E esta solidez não é de desprezar. O não querer atrasar esse primeiro ano na escola pode representar muitos mais anos perdidos, esses sim de retenção, nos ciclos seguintes. Essa é a convicção do professor Manuel Micaelo: a perda será maior se insistirmos em colocar a criança num nível de ensino para o qual não está preparada.
“Os alunos condicionais são imaturos e vão andar durante bastante tempo com demasiada imaturidade e com dificuldade em acompanhar os outros. Se não se sente logo no 1.º ano, sente-se no 3.º, 4.º, 5.º, e por aí fora. Chegam a determinada altura e não têm maturidade suficiente para acompanhar os conteúdos que são dados”, argumenta. O professor diz que basta olhar para as taxas de retenção do 2.º ano para perceber que é ali que muitos dos condicionais esbarram. Nas salas de aulas, continua, os professores percebem nitidamente quem são os alunos que ainda deviam estar no pré-escolar.
“Às vezes ouço os colegas, nas turmas a que dou apoio, a dizerem: ‘Está ali o bebezão.’ Isto não é dito como insulto, é como diminutivo carinhoso, mas serve para dizer que aquela criança ainda devia estar no jardim de infância porque precisava de fazer uma série de aprendizagens antes de fazer as do 1.º ciclo”, explica Manuel Micaelo.
Por isso defende, uma e outra vez, que não se deve saltar etapas, até porque são os alunos os primeiros a sentir-se mal: “É o bebezinho que está ali, que não se sabe sentar nem estar na sala de aulas e que está só a causar problemas e distrações. Quando eles entram para o 1. º ciclo percebemos logo que há aprendizagens que, ou não foram feitas, ou foram feitas de modo muito supérfluo. E, ao fim de um mês, já sabemos que vai ser complicado conseguirem fazer as aquisições do 1.º ano, porque há uma série de coisas que se saltaram e que não podem ser saltadas.”

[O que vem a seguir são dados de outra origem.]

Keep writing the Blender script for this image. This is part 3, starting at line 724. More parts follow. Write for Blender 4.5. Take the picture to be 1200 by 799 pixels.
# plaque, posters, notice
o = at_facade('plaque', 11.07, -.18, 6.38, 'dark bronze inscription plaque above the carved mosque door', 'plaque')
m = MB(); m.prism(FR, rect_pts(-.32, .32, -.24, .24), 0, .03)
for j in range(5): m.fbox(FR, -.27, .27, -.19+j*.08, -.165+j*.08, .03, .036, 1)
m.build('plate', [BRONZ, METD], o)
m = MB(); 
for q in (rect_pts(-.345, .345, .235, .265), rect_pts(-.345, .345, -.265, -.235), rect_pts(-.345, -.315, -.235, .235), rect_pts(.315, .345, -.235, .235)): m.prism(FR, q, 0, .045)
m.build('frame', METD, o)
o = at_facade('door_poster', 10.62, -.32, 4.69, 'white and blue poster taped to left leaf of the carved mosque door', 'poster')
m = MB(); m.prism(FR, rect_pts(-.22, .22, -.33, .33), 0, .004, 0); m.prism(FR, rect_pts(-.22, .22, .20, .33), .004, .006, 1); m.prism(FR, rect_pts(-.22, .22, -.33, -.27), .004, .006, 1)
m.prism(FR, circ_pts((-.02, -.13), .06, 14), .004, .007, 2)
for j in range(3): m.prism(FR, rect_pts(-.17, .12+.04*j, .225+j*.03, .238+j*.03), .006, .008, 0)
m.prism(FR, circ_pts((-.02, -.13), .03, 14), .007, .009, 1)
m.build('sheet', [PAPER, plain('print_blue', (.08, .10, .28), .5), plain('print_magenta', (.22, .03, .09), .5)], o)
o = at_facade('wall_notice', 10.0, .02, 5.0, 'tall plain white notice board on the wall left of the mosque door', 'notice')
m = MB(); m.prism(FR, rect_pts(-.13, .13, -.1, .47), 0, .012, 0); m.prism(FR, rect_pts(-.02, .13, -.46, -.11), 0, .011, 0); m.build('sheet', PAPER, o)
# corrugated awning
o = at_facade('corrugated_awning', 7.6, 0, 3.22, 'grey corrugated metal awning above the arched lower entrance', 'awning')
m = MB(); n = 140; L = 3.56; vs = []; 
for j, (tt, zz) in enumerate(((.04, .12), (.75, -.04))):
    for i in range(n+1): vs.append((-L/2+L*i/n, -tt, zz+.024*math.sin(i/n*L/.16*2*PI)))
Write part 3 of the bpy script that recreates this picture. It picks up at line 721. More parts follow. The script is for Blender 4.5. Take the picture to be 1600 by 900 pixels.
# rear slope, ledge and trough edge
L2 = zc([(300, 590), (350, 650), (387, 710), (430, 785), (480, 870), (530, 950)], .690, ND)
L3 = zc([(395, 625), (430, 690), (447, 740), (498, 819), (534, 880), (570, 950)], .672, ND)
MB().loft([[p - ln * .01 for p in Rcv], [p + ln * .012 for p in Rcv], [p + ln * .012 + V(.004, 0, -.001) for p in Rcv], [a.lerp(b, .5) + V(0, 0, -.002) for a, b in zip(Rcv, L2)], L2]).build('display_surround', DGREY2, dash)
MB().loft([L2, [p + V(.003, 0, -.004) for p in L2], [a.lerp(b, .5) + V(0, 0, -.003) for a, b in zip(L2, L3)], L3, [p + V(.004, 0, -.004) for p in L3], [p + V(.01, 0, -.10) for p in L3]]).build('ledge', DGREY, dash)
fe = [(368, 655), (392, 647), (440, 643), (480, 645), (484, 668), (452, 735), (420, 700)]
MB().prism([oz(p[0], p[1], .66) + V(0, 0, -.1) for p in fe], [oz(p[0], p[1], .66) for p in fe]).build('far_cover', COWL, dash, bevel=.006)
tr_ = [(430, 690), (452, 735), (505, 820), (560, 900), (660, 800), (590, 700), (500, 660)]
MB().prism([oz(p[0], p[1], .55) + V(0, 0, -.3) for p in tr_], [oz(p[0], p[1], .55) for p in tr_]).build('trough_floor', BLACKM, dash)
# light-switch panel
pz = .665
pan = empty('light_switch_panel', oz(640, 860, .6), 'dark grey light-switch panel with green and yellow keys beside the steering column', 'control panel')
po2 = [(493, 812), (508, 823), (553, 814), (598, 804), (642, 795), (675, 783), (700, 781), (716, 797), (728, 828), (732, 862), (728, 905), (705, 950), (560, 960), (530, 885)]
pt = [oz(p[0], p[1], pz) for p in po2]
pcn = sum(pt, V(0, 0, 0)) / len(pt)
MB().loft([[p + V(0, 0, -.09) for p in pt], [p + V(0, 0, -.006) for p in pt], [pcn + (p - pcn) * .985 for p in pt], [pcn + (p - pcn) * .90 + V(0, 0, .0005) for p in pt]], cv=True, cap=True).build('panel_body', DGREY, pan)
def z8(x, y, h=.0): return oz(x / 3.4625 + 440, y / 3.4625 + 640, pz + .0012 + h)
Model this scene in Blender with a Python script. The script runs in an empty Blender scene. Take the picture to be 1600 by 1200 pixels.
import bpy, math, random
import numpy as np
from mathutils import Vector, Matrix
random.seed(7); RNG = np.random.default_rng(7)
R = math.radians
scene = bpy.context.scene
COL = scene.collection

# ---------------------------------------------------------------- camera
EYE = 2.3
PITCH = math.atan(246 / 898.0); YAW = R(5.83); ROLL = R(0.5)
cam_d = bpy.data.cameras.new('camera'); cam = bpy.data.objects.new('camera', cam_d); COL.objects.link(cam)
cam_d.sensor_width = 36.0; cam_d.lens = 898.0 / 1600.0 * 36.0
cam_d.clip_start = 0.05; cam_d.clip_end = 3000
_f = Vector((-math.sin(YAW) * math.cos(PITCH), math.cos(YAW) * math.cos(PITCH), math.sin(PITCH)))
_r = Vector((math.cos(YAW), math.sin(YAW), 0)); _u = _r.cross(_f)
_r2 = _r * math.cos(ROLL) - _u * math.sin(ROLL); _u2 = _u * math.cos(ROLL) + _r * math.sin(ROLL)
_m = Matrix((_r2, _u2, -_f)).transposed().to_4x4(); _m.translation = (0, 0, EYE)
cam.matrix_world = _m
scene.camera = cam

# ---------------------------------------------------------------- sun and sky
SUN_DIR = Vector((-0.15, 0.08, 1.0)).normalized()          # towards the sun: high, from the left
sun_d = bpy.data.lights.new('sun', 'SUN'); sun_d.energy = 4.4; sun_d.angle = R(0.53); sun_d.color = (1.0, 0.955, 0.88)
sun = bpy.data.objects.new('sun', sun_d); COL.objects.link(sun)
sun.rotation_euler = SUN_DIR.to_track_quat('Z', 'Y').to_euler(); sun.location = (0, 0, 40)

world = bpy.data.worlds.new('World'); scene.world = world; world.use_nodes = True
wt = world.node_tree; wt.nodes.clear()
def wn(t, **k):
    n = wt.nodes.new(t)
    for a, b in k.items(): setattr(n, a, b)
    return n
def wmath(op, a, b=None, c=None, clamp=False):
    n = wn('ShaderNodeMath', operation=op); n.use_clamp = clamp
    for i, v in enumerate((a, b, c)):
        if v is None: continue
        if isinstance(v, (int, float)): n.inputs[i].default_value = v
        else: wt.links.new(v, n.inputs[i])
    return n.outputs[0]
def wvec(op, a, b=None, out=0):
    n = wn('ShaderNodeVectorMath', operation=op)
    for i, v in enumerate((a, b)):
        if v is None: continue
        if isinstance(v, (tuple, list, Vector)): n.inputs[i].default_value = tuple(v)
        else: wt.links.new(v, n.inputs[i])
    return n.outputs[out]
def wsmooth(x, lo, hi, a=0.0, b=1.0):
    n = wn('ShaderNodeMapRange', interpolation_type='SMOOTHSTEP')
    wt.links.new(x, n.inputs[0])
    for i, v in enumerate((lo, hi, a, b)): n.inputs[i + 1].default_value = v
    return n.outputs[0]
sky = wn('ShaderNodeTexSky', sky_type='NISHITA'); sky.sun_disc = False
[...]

O que acaba por acontecer é que ficar retido mais tarde tem efeitos negativos sobre a criança. “É pior ficar retido no 2.º ano do que ficar mais um ano no pré-escolar”, diz o professor. Num caso, explica, basta dizer à criança que ainda não tem idade para ir para a escola dos grandes. No outro, o aluno vai perceber diariamente que não está a conseguir acompanhar os outros, e isso, diz, é um acumular de fracassos.
“Se tivesse ficado no pré-escolar, ele iria fazer as coisas muito melhor do que a maioria dos outros, enquanto que no 1.º ciclo faz tudo muito pior do que os outros. Num lado fica acima da média, do outro fica abaixo. E nas coisas da educação a autoestima é fundamental”, sublinha o secretário nacional da Fenprof para o 1.º ciclo.